Les TMT au Québec et au Canada s’organisent depuis des années pour obtenir les mêmes droits que les autres travailleuses et travailleurs, ce qui a récemment engendré des changements à la loi fédérale et à la loi du Québec. Au niveau fédéral, le règlement 50 devrait permettre aux personnes qui sont dans une situation de crise auprès de leur employeur d’ouvrir leur permis de travail, c’est-à-dire de mettre fin à ce lien d’emploi sans pour autant perdre leur permis. Le projet de loi 176 a modifié les Normes du travail du Québec en forçant les recruteurs à s’enregistrer auprès de la CNESST pour obtenir le permis nécessaire à faire venir des TMT. Les employeurs et les recruteurs doivent informer la CNESST de la date d’arrivée de la travailleuse ou du travailleur et de son lieu de travail.

Comment être solidaire de ces travailleuses et travailleurs?
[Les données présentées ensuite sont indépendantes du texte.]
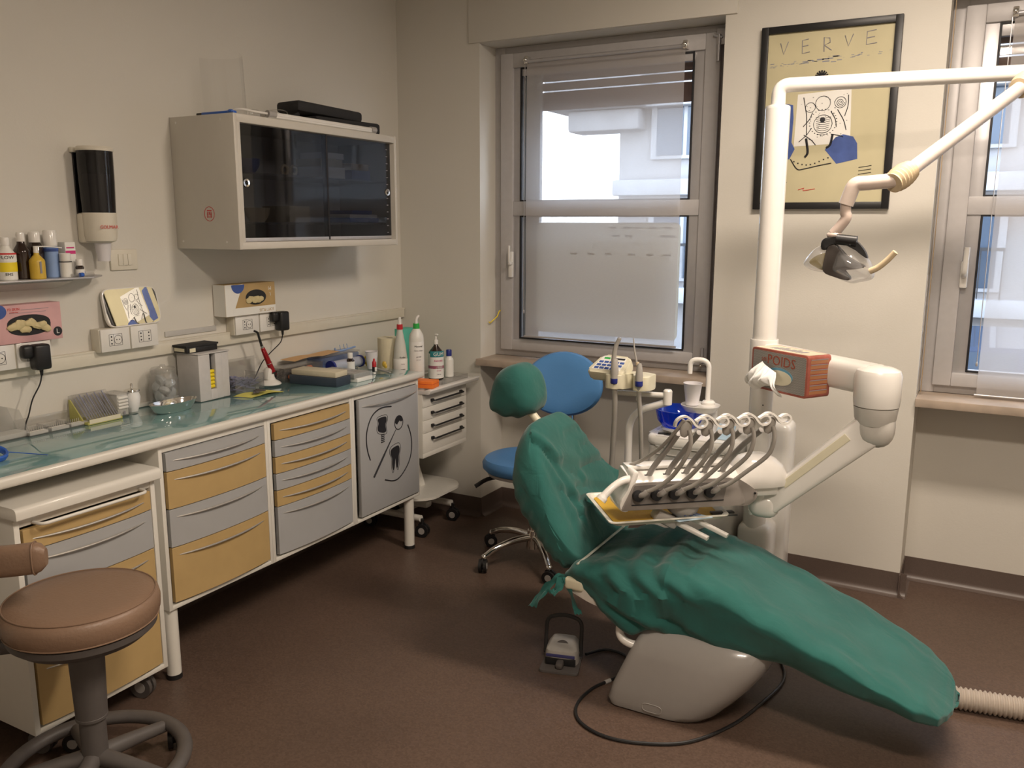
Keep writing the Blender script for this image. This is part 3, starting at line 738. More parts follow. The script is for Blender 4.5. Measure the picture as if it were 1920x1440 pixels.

D’abord, en s’assurant que leur voix soit entendue, notamment en appuyant les organisations qui leur viennent directement en aide avec très peu de moyens, comme le Réseau d’aide aux travailleuses et travailleurs migrants agricoles du Québec (RATTMAQ) et le CTI. En luttant avec elles et eux pour garantir l’accès à leurs droits. Par exemple, l’Association des travailleuses et travailleurs migrants du Québec (ATTMQ) a été créée par le CTI en 2013 en appui à la mobilisation de ces derniers pour l’abolition du permis de travail fermé et en faveur de l’accès à la résidence permanente. Aujourd’hui, cela peut aussi signifier d’appuyer la campagne des travailleuses domestiques québécoises qui dénoncent le projet de loi 9 du gouvernement Legault. En suspendant 18000 dossiers d’immigration, celui-ci a changé les règles du jeu en leur retirant l’accès à la résidence permanente promise et pour laquelle elles ont fait tant de sacrifices. Dans une perspective plus globale, on peut également lutter contre le travail forcé à l’échelle planétaire, par exemple en demandant aux distributeurs alimentaires québécois de lutter contre les pires formes d’exploitation dans le monde, qui affectent souvent des travailleuses et travailleurs migrants.